There are many gems in the Mediterreanean nation of Tunisia that are often - and this is a blessing - overlooked by package-booked tourists. La Goulette is one of those places. Situated along the Medirerreanean and the outer ring of the Tunis Lake, La Goulette is a small suburb where the Sea is nearly always in site and the smell of the that Sea is inavoidable.
La Goulette’s features low-level Arabesque architecture with a water canal cutting through the town. It’s charming features earned it the name La Petite Sicile in the late 19th century.

If you ever happen to visit Tunisia, take a taxi to La Goulette. And once there take some time off from touring and choose any place to sit and grab a sandwich. You won’t regret it.
Besides its natural and man made beauty, La Goulette is always famous for its intre-faith mixing. Tunisians are a tolerant people, but in a nation where 99% of the people are Sunni Muslim there simply are enough non-Muslims for the intermixing. But in La Goulette there traditionally have been.
Tunisia’s previously vibrant Jewish community marked La Goulette as one of its main centers. Even today Tunisians recognize that La Goulette was a center of Jewish life in the nation. Tunisian Catholics were also quite previlant in La Goulette; most of whom were Italian expatrats.

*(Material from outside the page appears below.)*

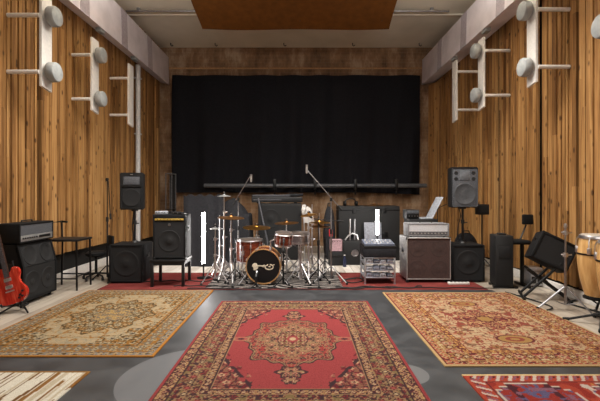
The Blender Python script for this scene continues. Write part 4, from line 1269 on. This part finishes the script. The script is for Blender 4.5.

The inter-faith mixing is so legendary that a Tunisian film - which I highly recommend and can be downloaded via torrent - was made celebrating that previous existance. “A Summer in La Goulette” was set in the spring before the Six-Day War and portrated Muslim-Jewish-Christian life in the town.
Today La Goulette has not lost any of its charm, but the Jews are mostly - if not all - gone to Israel and France. Prior to the violent birth of Israel in 1948, Tunisian Jews were a little over 10% of the population. But the antagonism that spread between Arabs and Jews - due to the Zionist movement, which needs to be held acocuntable for stirring tension - and the Jews of Tunisia no longer felt secure in the nation and most of the left for France [60%] while the remaining left for Israel.
The Christian population has also declined, but due to economic reasons not political that Italians have moved back.
La Goulette though still holds out an illstration of mutual co-existance and respect amongst peoples. And the beach and food isn’t bad at all either.